In Exodus, these gulfs between the flow of time in one solar system and another will be central to your decision-making progress. Should you travel to a distant star in the hopes of rescuing a brilliant scientist, knowing that the years that pass on your homeworld will be threefold? Should you aid a fledgling rebellion on a nearby moon, even though your favorite NPC might age or even die back home? (These situations are purely hypothetical on my part, but they give you a sense of the risk/reward at play under Archetype’s time mechanic.)
“This essentially supersizes all of the choices that you make,” Ohlen said. “Instead of seeing the consequences of a choice you make in conversation or in gameplay, you know, days later, or weeks or months later, years or even decades later, you’ll see the impact. The choice you made with, say, bringing a remnant technology back with you, or how you decided to use that tech. You’re going to have all sorts of twists and turns, and family dynamics that just get really weird. You have some children, and you go off, and it’s been a month for you, but 30 years for them. And they’re like, ‘What the fuck, dad?’ [laughs]”
Executed well, these time dilation-driven choices could be the key differentiator between Exodus and its creators’ previous work. But Exodus has another concern: sticking the landing with space travel. In Polygon’s Starfield review, we lamented how traveling between star systems is essentially a matter of navigating several menus in order to fast travel, punctuated by Squadrons-lite dogfights. No Man’s Sky, despite its stellar current state, took years of updates and patches to strike its delicate balance between scavenging, base-building, and wandering between essentially infinite procedural planets. A quick glance at Exodus’ contemporaries makes one thing clear: Space exploration is a tricky proposition in video games. Add to that the cerebral time dilation mechanic, complete with its numerous branching endings and shifting worlds, and the minds behind Exodus have their work cut out for them.

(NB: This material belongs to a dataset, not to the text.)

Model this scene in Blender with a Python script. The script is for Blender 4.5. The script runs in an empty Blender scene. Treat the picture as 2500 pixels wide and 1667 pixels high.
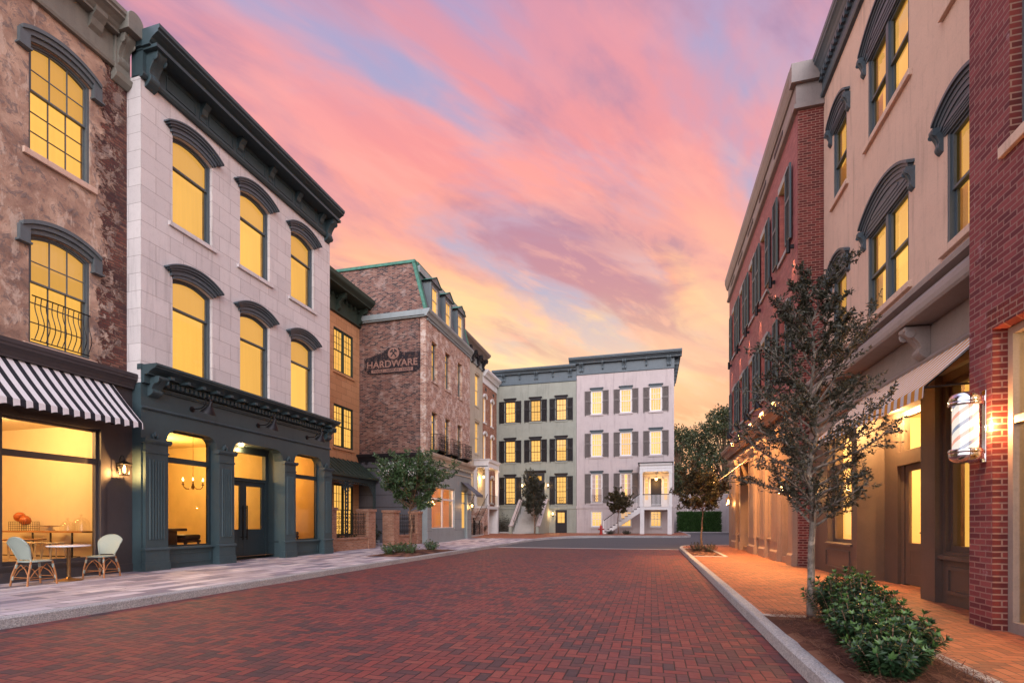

“Exodus [is very] handcrafted,” Ohlen said. “Every time you visit a world, we want it to be this experience where everything is unique. We don’t want players to see the horizon. We want them to feel like they’re exploring a universe, and that they can go anywhere, even though they can’t. That’s why we have people on the team from Mass Effect, and we have people from Naughty Dog.
“Procedural generation — that word makes me…” Ohlen coughs, smiles, and restarts. “I see [our universe] more like the Final Fantasy series, where each one is totally different, but in a handcrafted area. And because of time dilation, you can still have characters that show up again, like, you know, a favorite companion might show up, even though a game takes place 5,000 years in the future… It allows us to tell a coherent story with companions with [their own] arcs. It is a bit complex, but it’s something that we’ve already struggled with, and we figured out what the plan is moving forward.”
Exodus will be released on PlayStation 5, Windows PC, and Xbox Series X. It has no release date as of this writing.